L.B. – Secondo me è più rilevante averla sognata. Lo sbarco sulla Luna è arrivato al culmine di un decennio in cui credere nel futuro era, sostanzialmente, quasi un obbligo. E ci credevamo davvero. Dopo l’allunaggio, e oggi più di ieri, è obiettivamente un po’ più difficile avere fiducia per l’avvenire: siamo attanagliati da altre questioni, sogniamo di meno, e quindi delle due alternative proposte la seconda ha sicuramente avuto una innegabile preponderanza culturale. E infatti noi abbiamo scelto di inserire quasi esclusivamente opere precedenti al primo allunaggio: c’è qualche eccezione, è vero, e penso per esempio alla serie di Rauschenberg o a Clair de lune di Melotti, ma si sfora sempre di pochissimi anni.

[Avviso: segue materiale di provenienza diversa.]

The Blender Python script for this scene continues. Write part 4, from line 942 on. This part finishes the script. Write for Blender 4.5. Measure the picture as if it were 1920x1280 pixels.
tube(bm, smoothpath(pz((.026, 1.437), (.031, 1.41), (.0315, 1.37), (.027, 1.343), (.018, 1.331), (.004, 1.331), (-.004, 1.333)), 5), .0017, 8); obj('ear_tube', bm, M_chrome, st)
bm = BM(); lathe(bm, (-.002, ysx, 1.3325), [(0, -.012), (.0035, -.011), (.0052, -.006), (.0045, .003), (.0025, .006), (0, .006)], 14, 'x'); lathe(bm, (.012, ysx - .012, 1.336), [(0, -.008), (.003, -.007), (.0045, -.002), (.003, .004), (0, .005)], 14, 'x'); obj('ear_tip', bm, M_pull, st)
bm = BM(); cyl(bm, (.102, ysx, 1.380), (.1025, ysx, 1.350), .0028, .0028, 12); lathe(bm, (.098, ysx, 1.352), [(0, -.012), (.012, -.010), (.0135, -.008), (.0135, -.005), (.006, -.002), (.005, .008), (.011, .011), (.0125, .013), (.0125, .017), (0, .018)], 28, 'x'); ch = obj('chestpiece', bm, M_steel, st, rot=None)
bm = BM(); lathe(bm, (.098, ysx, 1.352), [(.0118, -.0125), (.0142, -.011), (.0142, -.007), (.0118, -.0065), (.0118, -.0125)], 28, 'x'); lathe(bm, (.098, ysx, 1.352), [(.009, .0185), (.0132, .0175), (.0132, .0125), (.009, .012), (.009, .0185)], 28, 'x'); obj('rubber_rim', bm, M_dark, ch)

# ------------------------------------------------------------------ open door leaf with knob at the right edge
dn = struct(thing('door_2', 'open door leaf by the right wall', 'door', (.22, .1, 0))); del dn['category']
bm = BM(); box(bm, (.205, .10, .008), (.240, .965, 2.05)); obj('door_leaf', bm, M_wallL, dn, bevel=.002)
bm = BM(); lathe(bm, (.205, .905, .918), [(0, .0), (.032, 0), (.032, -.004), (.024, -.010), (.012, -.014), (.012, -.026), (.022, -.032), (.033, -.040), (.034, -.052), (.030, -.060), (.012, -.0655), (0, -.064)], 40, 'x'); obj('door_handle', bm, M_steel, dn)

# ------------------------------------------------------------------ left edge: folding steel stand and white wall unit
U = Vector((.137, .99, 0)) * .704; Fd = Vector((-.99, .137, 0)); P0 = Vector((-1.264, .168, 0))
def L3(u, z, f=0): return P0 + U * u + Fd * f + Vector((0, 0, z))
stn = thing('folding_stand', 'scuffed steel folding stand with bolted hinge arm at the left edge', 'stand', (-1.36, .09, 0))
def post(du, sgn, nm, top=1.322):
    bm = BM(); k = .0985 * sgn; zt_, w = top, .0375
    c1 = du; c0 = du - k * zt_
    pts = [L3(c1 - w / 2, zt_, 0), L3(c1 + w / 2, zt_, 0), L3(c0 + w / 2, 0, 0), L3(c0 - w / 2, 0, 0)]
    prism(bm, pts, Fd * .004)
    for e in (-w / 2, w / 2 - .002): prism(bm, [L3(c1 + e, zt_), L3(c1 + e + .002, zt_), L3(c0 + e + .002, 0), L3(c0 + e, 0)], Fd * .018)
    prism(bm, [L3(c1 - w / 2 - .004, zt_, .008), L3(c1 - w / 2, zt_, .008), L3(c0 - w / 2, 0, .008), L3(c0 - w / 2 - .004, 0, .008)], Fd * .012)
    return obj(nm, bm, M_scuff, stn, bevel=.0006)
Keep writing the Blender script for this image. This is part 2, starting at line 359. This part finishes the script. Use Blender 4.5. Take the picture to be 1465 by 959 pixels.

D.M.A. – Come si inserisce questa mostra nel sistema dell’industria culturale torinese?
L.B. – Dunque, innanzitutto io non parlerei di industria, perché altrimenti poi sfociamo in un campo che non è il nostro: investire nell’intrattenimento culturale è lecito, ma quest’ultimo non sostituirà mai l’industria. Noi viviamo in un paese a vocazione industriale, e secondo me la crisi che stiamo vivendo può essere risolta solo rilanciando il sistema dell’industria, l’arte arriva in un secondo momento. Poi, per rispondere alla domanda, posso dire che ultimamente io mi sono specializzato in curatele di mostre un po’ popolari, condivisibili da una fetta di popolazione ampia, suggestive e, se possibile, anche divertenti. Ciononostante, non sento di dover sottostare alle regole di valorizzazione di un patrimonio: quel compito resta ai direttori dei musei. Più semplicemente, se mi viene un’idea, la propongo e spero di trovare qualcuno che sia interessato. A volte ci riesco e a volte no. Come tutto ciò si inserisca nella scena culturale torinese, è difficile a dirsi. Comunque, anche se negli ultimi anni Torino ha sofferto di una certa stagnazione, io sento di poter affermare che la nostra proposta culturale è elevata. Quel che ci resta da migliorare è l’aspetto più sperimentale del vivere: dovremmo tornare a essere una città più incubatrice, che non solo guarda al passato per studiarlo, ma che ricomincia anche ad investire per produrre arte.